The first computer I played with was a ZX-81 belonging to a friend with the 16Kb Ram pack. My current desktop machine has 16 Gb of RAM and a 1Tb disk. In the next year I shall upgrade it to Crossfire graphics and 2x1Tb striped RAID with a 2Tb back-up drive. Back then high capacity offline storage was a C-90. Floppy disks be buggered! Those were for posh sorts.
I call her Hecate. RAB calls her “The Deathstar”*. I am typing this on a Lenovo S205 lappy with 3 Gig of RAM and though Hecate is a midi tower (and weighs a ton – though very quiet and runs cooler than a penguin enclosure) this little machine I’m now using probably weighs little more than that ZX-81. That’s progress. And at 300 quid does it really cost more than a ZX-81 did thirty years ago? I think not.
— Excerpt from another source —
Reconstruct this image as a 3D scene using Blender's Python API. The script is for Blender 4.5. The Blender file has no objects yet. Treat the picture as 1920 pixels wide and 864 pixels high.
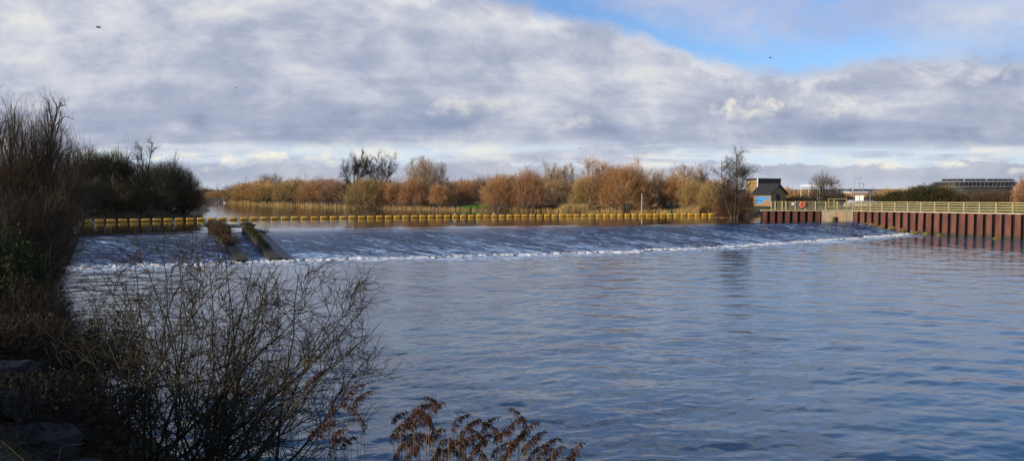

I mean when I was a really young kid computers were still things (in my mind) that Bond villains had which required huge numbers of fit birds with short lab-coats and clipboards. I now have six in my house. Including The Deathstar.
*The machine is entirely black apart from white fans and stuff. It is sinister. I love that.
We used to have fights to see who could use the card punch machine which printed the line of code at the top of the card. Otherwise you had to read the holes as punched … Programs were downloaded to the computer via Canada Post Parcel Service.
Cheers
One of the reasons I like putting up postings about ancient computer technology is that there invariably follows a re-run of the Monty Python rich blokes boasting about how poor they were sketch, rehashed as old techies boasting about how crap their old tech used to be.
You had a 5mb hard disc? We used to dream of having a 5mb hard disc. Etc. etc.
The other techy version of this sketch I like is competitive catastrophe boasting.
A month’s payroll figures gone? That’s nothing, I once crashed an airplane, at the Paris Air Show. An airplane? I once took out the entire electricity supply for the East Coast of the USA. For a week. Hah! I came within half a second of starting World War 3. I did start World War 3. Etc. etc.
Neo-Geo game cartridges contained up to 716Mb in the early 90s, making them by far the largest storage medium of the era.